Our View: Expand the Marketplace of Ideas

February 14, 2012
By

Since the Rocky Mountain News was shuttered in 2009, Colorado has been left with just one statewide daily, the unabashedly left-leaning Denver Post.  And while the Post is richer for having absorbed some of the Rocky’s finest writers when it went belly up after 150 years, the loss of the RMN has only served to make the Post – and frankly much of the so-called ‘mainstream media’ – political coverage even more monotone, predictable and stale.

These complaints are, of course, nothing new.  Everyone with the possible exception of those on the far left have long lamented the obvious philosophical bent of the mainstream media.  Too often, conservative candidates for public office are peppered relentlessly with probing questions from reporters – or simply ignored – while their liberal counterparts are either spared or celebrated.  Left wing causes and activists are rarely subjected to the same kind of rigorous examination, and in many cases vitriol, that is reserved for business, religious or right-of-center advocacy groups – whose motives are constantly questioned and impugned.  The arguments of tax hike proponents and defenders of government largess are accepted at face value, while those who question the wisdom and efficacy of the steady and seemingly endless growth of the public sector are ridiculed, dismissed, or shouted down.
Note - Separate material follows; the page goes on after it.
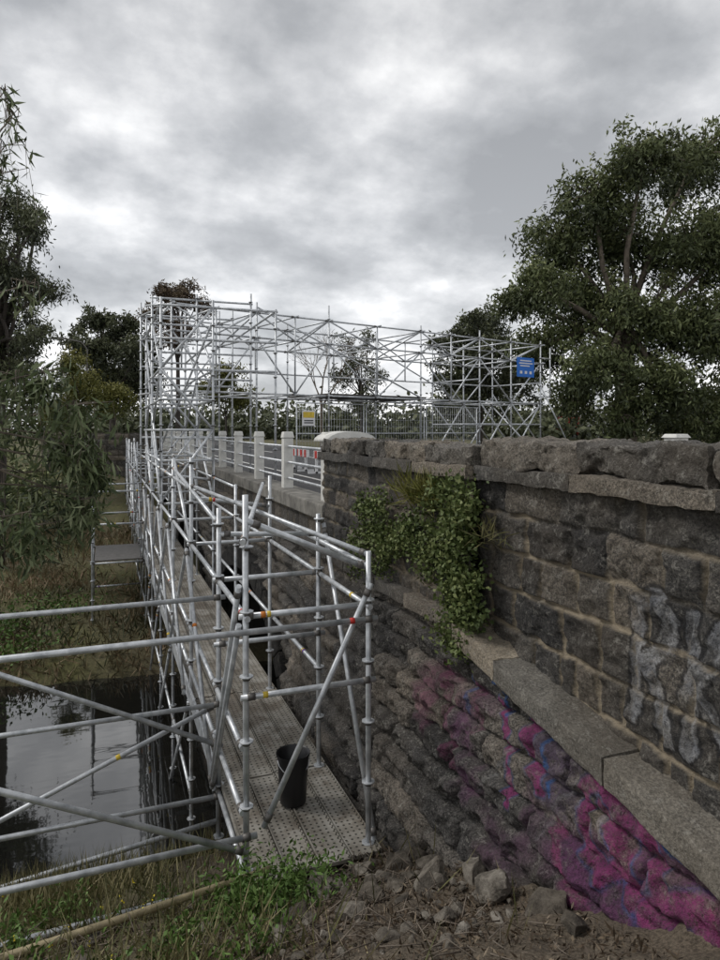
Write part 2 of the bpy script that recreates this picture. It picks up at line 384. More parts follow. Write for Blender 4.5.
hfwall("upper_courses",.9,4.58,lambda y:-.36,-2.25,lambda y,z:2.8+0*y,.0115,lay_up,.014,.038,m_stone,.0115,1,0,paint_up,parent=wall,tilt=.03,fine=.005)
lay_p=layout(-.34,-1.7,4,9,(.14,.25),(.2,.45),r)
hfwall("pier_courses",4.56,8.42,lambda y:-.33,-1.52,lambda y,z:2.73+0*y,.0165,lay_p,.014,.034,m_stone,.0115,.85,0,parent=wall,tilt=.03,fine=.004)
lay_lo=layout(-1.5,-6.8,0,40,(.2,.27),(.6,1.3),r,.6)
def xlow(y,z):
    k=.21*(1-sst(8.6,9.3,y))+.02
    return 2.7-k*(zlv(y)-.15-z)
hfwall("rockfaced_courses",.9,6.4,lambda y:zl(y)-.1,-4.0,xlow,.013,lay_lo,.05,.07,m_stone2,.011,.3,1.3,paint_low,parent=wall,tilt=.05)
t=TB(); t.box(2.88,3.16,.3,8.38,-2.6,-.4,0); t.box(2.74,2.9,8.36,8.43,-1.55,-.34,0); t.build("wall_core",[m_dark],wall)
bx=[];y=.6
while y<8.45:
    l=random.uniform(.75,1.25); y2=min(y+l,8.47)
    if 4.1<y2<4.9: y2=4.55
    if y2-y<.15: break
    pr=.06 if y>=4.5 else 0
    bx.append((2.7-pr,3.24,y+.005,y2-.005,-.39,-.285)); y=y2
rough_boxes("coping_lower",bx,.022,.045,m_cap,wall)
bx=[];y=.6
while y<8.4:
    l=random.uniform(.5,1.3); y2=min(y+l,8.42)
    if 4.1<y2<4.9: y2=4.55
    if y2-y<.15: break
    pr=.06 if y>=4.5 else 0
    bx.append((2.74-pr,3.2,y+.006,y2-.006,-.29,-.085 if y<4.5 else -.13)); y=y2
rough_boxes("coping_upper",bx,.018,.1,m_cap,wall,6)
bx=[];y=.6
while y<4.6:
    y2=min(y+random.uniform(.8,1.3),4.6)
    if y2-y<.1: break
    bx.append((2.53,2.86,y+.003,y2-.003,-.16,0)); y=y2
rough_boxes("sloping_ledge",bx,.02,.022,m_ledge,wall,7,shear=lambda y:zlv(y))
bx=[];y=4.66
while y<8.4:
    y2=min(y+random.uniform(.7,1.05),8.42)
    if y2-y<.1: break
    bx.append((2.57,2.86,y+.003,y2-.003,-1.62,-1.5)); y=y2
rough_boxes("level_ledge",bx,.025,.03,m_cap,wall,6)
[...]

The resulting lack of diversity in coverage, analysis and commentary has left Coloradans without the kind of watchful eye that is central to the operation of a truly free and democratic society.  Indeed when the number of divergent and competing views in the marketplace of ideas is reduced, we are all poorer for it.  But as H.L. Mencken wryly noted, “Freedom of the press is limited to those who own one.”

Which brings us to…well…us, The Colorado Observer.

Rather than continuing to grumble about the utter lack of critical analysis and diversity in Colorado news coverage, we’ve decided to try our hand at providing some.  We’ll ask both sides to defend and justify their positions – energy industry and green pressure group; union boss and businessman; legislative leader and backbencher; urban and rural; liberal and conservative.

That’s not to say we aren’t mindful of how challenging this prospect will be.  Colorado’s unforgiving journalistic landscape is littered with the bleached bones of similar ventures that failed to live up to the expectations of their readers.  But we’ve snagged some top notch reporters from well-respected news outlets here in Colorado and in Washington, DC, and are optimistic that quality coverage – along with your tips, suggestions and feedback – will help The Observer buck that trend.